Moreover, as Musk and his team work relentlessly to build Tesla into the largest EV business in the world, the entrepreneur believes that humanoid robotics will play an integral role in the company’s next chapter.

A person charging their electric vehicle.

Image source: Getty Images.

How can AI positively impact Tesla?

Tesla’s humanoid robots are called Optimus and they are meant to be integrated into Tesla’s factories. In essence, the Tesla Bots would be able to work alongside human workers and be “capable of performing unsafe, repetitive or boring tasks.” 

The implications of this should not be overlooked. Through the power of generative AI, Optimus can become smarter over time and thereby learn to complete more sophisticated tasks.

For Tesla, in particular, there are two primary ways to benefit from Optimus. First, considering robots can theoretically work more hours than humans, the exponential labor and productivity gains that can be achieved from humanoid bots could be massive. The idea is that Optimus will speed up the production of EVs, therefore accelerating Tesla’s car sales.

The more lucrative opportunity with Optimus is that Tesla could sell these robots to other businesses that are heavily reliant on human labor.

Regarding autonomous driving, Tesla has a number of interesting projects in the works. For starters, Musk traveled to China a few weeks ago in hopes of making progress on the company’s self-driving efforts in the region. This is important because China is a major market for Tesla.

Similar to Optimus, autonomous driving carries some potentially lucrative tailwinds for Tesla. As it is a software product, self-driving technology will carry higher margins compared to Tesla’s EVs. Moreover, the autonomous driving feature is a subscription service, making it a recurring source of revenue.

If everything works out, this one-two punch should help accelerate Tesla’s top line while simultaneously generating meaningful margin expansion. As a result, Tesla is looking at a massive opportunity to bolster its cash flow, which the company could use to reinvest in the business.

Is Tesla stock a good buy right now?

So far, in 2024, Tesla’s shares have cratered 28%.

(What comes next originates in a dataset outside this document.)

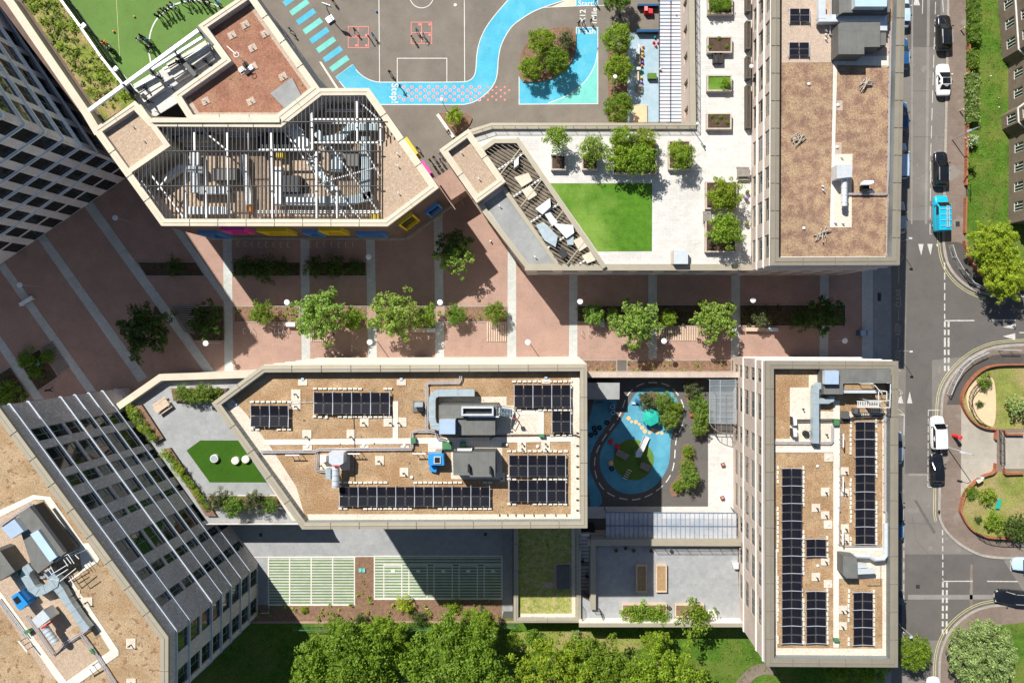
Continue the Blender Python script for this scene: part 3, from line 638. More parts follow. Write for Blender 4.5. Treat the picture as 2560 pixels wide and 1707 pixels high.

Investors engaged in some heavy selling activity earlier this year following Tesla’s horrific fourth-quarter earnings report. While shares rebounded a bit after the company demonstrated some improvements during its first-quarter earnings report a few weeks ago, many investors still seem to view the stock as risky.

During Gerstner’s recent interview on CNBC, he said that he sees Tesla’s advancements in AI as “deeply underappreciated.” I think this is a perfect summation of what’s going on.

On one side of the equation, Musk is moving at warp speed to push Tesla’s evolution from a car business to an undeniable AI leader. On the other hand, the company doesn’t have a lot to show for these investments just yet.

Make no mistake about it, an investment in Tesla should not be rooted in a bullish outlook on EVs and green energy alone. Investors considering scooping up shares should be aligned with Musk’s vision as it pertains to robotics, autonomous driving, and AI.

Given how much the stock price has dropped, I think buying shares right now is a good idea. However, investors will need to exercise patience and a long-term time horizon. While I am encouraged by Tesla’s AI developments, I also think the company is years away from achieving exponential gains from these innovations.

Nevertheless, buying shares and holding them for the long run could prove to be a lucrative decision for growth investors.